(Scenes as source code)
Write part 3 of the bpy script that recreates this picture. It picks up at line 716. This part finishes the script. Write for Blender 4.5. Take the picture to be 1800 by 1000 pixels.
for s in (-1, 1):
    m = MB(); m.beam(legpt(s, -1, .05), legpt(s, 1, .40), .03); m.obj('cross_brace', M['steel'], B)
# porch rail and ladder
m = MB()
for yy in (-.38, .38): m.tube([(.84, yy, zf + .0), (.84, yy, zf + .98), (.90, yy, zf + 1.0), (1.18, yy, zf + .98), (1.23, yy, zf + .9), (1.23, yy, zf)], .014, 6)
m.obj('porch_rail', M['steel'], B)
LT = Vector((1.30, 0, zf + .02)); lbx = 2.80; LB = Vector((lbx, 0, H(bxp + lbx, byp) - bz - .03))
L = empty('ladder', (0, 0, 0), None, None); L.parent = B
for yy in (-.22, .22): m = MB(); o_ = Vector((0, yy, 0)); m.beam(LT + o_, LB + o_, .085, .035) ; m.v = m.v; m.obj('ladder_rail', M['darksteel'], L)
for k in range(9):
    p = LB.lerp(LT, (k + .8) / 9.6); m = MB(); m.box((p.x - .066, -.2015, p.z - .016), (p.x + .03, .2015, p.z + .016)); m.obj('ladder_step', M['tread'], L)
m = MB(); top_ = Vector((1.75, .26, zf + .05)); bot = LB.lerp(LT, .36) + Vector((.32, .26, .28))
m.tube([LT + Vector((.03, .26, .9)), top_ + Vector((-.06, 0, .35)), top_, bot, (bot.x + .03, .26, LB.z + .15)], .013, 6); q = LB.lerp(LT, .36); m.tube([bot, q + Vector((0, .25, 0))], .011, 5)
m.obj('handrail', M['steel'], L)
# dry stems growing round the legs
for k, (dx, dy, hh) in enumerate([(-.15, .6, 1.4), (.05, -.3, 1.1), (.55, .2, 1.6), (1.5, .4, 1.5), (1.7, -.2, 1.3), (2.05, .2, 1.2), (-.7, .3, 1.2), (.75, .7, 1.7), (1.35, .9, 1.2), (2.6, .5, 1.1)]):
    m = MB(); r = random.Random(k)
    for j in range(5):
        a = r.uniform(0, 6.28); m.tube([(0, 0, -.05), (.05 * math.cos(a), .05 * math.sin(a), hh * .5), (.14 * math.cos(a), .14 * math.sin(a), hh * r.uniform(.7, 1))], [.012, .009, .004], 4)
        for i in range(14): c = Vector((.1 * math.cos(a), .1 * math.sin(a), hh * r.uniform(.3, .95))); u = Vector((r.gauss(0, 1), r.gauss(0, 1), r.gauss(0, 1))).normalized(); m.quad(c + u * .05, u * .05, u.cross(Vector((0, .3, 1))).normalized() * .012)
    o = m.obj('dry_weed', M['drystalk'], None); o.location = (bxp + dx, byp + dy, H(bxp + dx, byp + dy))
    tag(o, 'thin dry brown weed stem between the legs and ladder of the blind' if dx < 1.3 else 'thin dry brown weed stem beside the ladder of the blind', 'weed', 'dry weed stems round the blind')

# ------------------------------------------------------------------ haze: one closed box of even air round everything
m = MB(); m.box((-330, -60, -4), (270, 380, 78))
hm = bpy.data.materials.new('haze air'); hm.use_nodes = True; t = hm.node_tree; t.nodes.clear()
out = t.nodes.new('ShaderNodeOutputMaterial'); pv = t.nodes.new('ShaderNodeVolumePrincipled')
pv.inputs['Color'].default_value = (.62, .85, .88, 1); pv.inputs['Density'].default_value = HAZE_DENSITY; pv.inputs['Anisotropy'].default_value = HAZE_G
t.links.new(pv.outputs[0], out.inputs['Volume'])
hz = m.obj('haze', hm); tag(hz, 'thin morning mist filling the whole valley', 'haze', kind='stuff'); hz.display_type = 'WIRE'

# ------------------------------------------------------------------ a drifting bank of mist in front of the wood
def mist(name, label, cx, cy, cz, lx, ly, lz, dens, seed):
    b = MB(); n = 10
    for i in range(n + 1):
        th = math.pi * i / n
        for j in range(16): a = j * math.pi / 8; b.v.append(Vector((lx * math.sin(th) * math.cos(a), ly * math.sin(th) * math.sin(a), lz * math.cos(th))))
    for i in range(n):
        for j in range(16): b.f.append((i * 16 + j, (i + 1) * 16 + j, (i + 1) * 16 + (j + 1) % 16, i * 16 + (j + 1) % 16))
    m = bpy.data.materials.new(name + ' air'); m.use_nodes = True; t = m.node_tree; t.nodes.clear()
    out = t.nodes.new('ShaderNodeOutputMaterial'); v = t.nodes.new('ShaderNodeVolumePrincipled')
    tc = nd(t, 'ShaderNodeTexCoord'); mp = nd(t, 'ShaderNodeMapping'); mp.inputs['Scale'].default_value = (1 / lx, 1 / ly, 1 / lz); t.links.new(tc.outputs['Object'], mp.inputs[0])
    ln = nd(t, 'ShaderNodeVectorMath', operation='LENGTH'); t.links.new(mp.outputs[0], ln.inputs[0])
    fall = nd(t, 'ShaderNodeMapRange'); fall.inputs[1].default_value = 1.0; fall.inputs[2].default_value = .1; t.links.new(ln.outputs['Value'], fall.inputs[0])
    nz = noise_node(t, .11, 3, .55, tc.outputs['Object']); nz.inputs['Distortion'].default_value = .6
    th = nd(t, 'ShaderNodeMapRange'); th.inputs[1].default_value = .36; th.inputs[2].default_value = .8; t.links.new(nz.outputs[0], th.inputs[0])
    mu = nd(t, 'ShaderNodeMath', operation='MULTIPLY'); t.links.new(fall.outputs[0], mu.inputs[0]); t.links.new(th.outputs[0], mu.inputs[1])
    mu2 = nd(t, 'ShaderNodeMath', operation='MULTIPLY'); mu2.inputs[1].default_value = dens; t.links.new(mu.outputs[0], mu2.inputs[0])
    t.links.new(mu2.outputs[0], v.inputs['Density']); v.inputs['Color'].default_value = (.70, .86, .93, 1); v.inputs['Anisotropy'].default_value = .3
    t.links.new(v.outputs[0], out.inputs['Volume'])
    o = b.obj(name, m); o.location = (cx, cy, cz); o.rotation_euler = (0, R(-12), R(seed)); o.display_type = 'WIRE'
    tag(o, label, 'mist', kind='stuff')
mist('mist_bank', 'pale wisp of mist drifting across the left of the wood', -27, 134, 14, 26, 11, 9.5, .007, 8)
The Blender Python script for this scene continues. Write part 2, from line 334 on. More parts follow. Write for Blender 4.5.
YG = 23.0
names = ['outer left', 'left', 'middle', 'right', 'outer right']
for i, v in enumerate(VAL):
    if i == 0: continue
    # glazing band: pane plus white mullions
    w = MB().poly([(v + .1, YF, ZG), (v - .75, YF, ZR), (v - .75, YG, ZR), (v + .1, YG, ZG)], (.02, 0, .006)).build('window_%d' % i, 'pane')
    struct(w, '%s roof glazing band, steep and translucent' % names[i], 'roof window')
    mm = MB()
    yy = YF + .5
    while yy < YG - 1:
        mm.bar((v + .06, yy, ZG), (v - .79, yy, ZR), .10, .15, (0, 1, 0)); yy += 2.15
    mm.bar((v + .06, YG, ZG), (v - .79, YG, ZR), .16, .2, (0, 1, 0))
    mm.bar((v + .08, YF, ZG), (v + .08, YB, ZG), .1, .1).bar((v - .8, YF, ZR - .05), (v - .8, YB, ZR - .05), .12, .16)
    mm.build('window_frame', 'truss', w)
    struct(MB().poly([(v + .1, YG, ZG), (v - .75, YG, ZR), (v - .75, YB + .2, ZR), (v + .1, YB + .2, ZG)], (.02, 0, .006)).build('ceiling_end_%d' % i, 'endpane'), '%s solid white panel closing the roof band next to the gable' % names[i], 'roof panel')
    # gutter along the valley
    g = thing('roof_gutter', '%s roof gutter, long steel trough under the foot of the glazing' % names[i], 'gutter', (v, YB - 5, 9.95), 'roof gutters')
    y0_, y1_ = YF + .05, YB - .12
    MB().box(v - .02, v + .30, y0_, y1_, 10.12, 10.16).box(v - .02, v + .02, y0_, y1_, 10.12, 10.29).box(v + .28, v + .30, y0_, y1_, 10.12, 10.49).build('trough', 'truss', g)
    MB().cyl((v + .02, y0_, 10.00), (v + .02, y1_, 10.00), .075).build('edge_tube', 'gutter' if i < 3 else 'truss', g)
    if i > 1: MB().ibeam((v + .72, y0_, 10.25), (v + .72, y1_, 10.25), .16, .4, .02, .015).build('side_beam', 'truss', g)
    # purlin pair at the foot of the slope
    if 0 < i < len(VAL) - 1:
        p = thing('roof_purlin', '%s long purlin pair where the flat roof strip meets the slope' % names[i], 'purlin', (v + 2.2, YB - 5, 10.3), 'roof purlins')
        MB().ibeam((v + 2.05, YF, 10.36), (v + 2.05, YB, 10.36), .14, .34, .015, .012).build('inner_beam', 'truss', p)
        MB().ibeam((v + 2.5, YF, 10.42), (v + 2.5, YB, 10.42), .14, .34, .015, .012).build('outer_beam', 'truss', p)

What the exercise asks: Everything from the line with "The Blender Python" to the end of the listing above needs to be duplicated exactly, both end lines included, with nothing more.

Reply to the task:
The Blender Python script for this scene continues. Write part 2, from line 334 on. More parts follow. Write for Blender 4.5.
YG = 23.0
names = ['outer left', 'left', 'middle', 'right', 'outer right']
for i, v in enumerate(VAL):
    if i == 0: continue
    # glazing band: pane plus white mullions
    w = MB().poly([(v + .1, YF, ZG), (v - .75, YF, ZR), (v - .75, YG, ZR), (v + .1, YG, ZG)], (.02, 0, .006)).build('window_%d' % i, 'pane')
    struct(w, '%s roof glazing band, steep and translucent' % names[i], 'roof window')
    mm = MB()
    yy = YF + .5
    while yy < YG - 1:
        mm.bar((v + .06, yy, ZG), (v - .79, yy, ZR), .10, .15, (0, 1, 0)); yy += 2.15
    mm.bar((v + .06, YG, ZG), (v - .79, YG, ZR), .16, .2, (0, 1, 0))
    mm.bar((v + .08, YF, ZG), (v + .08, YB, ZG), .1, .1).bar((v - .8, YF, ZR - .05), (v - .8, YB, ZR - .05), .12, .16)
    mm.build('window_frame', 'truss', w)
    struct(MB().poly([(v + .1, YG, ZG), (v - .75, YG, ZR), (v - .75, YB + .2, ZR), (v + .1, YB + .2, ZG)], (.02, 0, .006)).build('ceiling_end_%d' % i, 'endpane'), '%s solid white panel closing the roof band next to the gable' % names[i], 'roof panel')
    # gutter along the valley
    g = thing('roof_gutter', '%s roof gutter, long steel trough under the foot of the glazing' % names[i], 'gutter', (v, YB - 5, 9.95), 'roof gutters')
    y0_, y1_ = YF + .05, YB - .12
    MB().box(v - .02, v + .30, y0_, y1_, 10.12, 10.16).box(v - .02, v + .02, y0_, y1_, 10.12, 10.29).box(v + .28, v + .30, y0_, y1_, 10.12, 10.49).build('trough', 'truss', g)
    MB().cyl((v + .02, y0_, 10.00), (v + .02, y1_, 10.00), .075).build('edge_tube', 'gutter' if i < 3 else 'truss', g)
    if i > 1: MB().ibeam((v + .72, y0_, 10.25), (v + .72, y1_, 10.25), .16, .4, .02, .015).build('side_beam', 'truss', g)
    # purlin pair at the foot of the slope
    if 0 < i < len(VAL) - 1:
        p = thing('roof_purlin', '%s long purlin pair where the flat roof strip meets the slope' % names[i], 'purlin', (v + 2.2, YB - 5, 10.3), 'roof purlins')
        MB().ibeam((v + 2.05, YF, 10.36), (v + 2.05, YB, 10.36), .14, .34, .015, .012).build('inner_beam', 'truss', p)
        MB().ibeam((v + 2.5, YF, 10.42), (v + 2.5, YB, 10.42), .14, .34, .015, .012).build('outer_beam', 'truss', p)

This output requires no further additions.